**EXERCISE PROMPT:**
It is required that the lines from the top of the listing through the line with "in rows for" be reproduced exactly, excluding pictures.

**DATASET EXTRACT:**
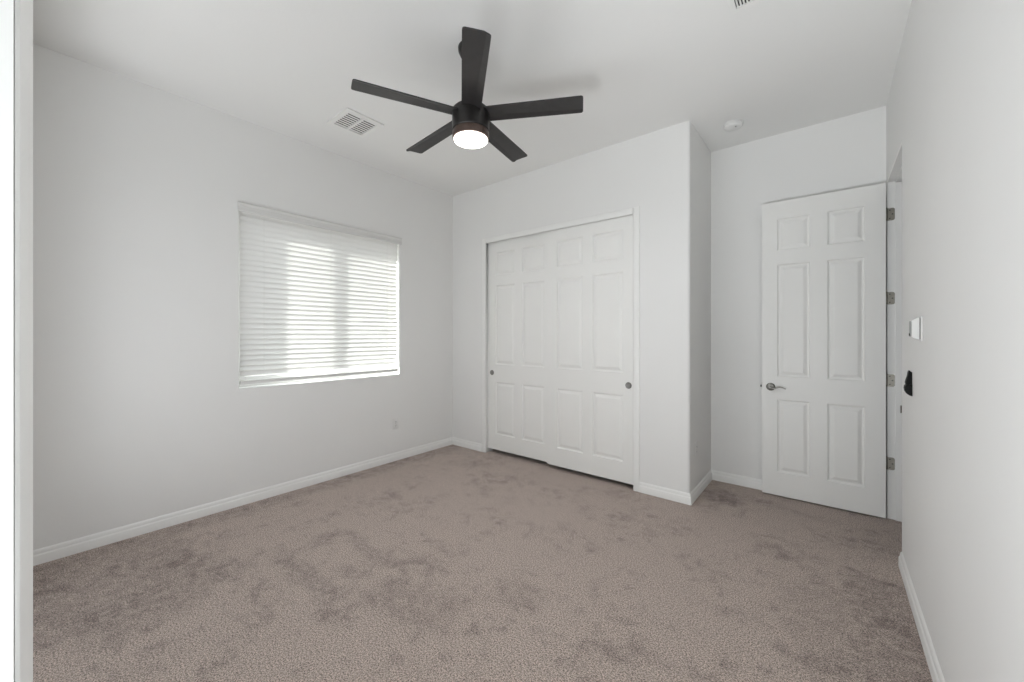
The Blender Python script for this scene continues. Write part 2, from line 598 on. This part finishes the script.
# ------------------------------------------------------------------ six panel doors
def panel_door(bm, X0, Y0, Z0, w, hgt, t, cols, rows, both=True):
    """Slab with front at Y0 (facing -Y); cols / rows are panel extents measured from the slab's corner."""
    RINGS = [(0.0, 0.0), (0.003, 0.007), (0.010, 0.0115), (0.017, 0.0115), (0.022, 0.010), (0.040, 0.0025), (0.044, 0.0018)]
    xs = sorted({0.0, w} | {c for a in cols for c in a})
    zs = sorted({0.0, hgt} | {c for a in rows for c in a})

    def side(yf, sgn):
        for i in range(len(xs) - 1):
            for j in range(len(zs) - 1):
                a, c, d, e_ = xs[i], xs[i + 1], zs[j], zs[j + 1]
                if (a, c) in cols and (d, e_) in rows:
                    prev = None
                    for ins, dep in RINGS:
                        q = [bm.verts.new((X0 + X, yf + sgn * dep, Z0 + Z)) for X, Z in
                             ((a + ins, d + ins), (c - ins, d + ins), (c - ins, e_ - ins), (a + ins, e_ - ins))]
                        if prev:
                            for k in range(4):
                                bm.faces.new((prev[k], prev[(k + 1) % 4], q[(k + 1) % 4], q[k]))
                        prev = q
                    bm.faces.new(prev)
                else:
                    bm.faces.new([bm.verts.new((X0 + X, yf, Z0 + Z)) for X, Z in ((a, d), (c, d), (c, e_), (a, e_))])
    side(Y0, 1)
    if both:
        side(Y0 + t, -1)
    else:
        for i in range(len(xs) - 1):
            for j in range(len(zs) - 1):
                bm.faces.new([bm.verts.new((X0 + X, Y0 + t, Z0 + Z)) for X, Z in
                              ((xs[i], zs[j]), (xs[i + 1], zs[j]), (xs[i + 1], zs[j + 1]), (xs[i], zs[j + 1]))])
    for i in range(len(xs) - 1):
        for zz in (0, hgt):
            bm.faces.new([bm.verts.new((X0 + X, Y, Z0 + zz)) for X, Y in
                          ((xs[i], Y0), (xs[i + 1], Y0), (xs[i + 1], Y0 + t), (xs[i], Y0 + t))])
    for j in range(len(zs) - 1):
        for xx in (0, w):
            bm.faces.new([bm.verts.new((X0 + xx, Y, Z0 + Z)) for Y, Z in
                          ((Y0, zs[j]), (Y0 + t, zs[j]), (Y0 + t, zs[j + 1]), (Y0, zs[j + 1]))])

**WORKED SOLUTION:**
The Blender Python script for this scene continues. Write part 2, from line 598 on. This part finishes the script.
# ------------------------------------------------------------------ six panel doors
def panel_door(bm, X0, Y0, Z0, w, hgt, t, cols, rows, both=True):
    """Slab with front at Y0 (facing -Y); cols / rows are panel extents measured from the slab's corner."""
    RINGS = [(0.0, 0.0), (0.003, 0.007), (0.010, 0.0115), (0.017, 0.0115), (0.022, 0.010), (0.040, 0.0025), (0.044, 0.0018)]
    xs = sorted({0.0, w} | {c for a in cols for c in a})
    zs = sorted({0.0, hgt} | {c for a in rows for c in a})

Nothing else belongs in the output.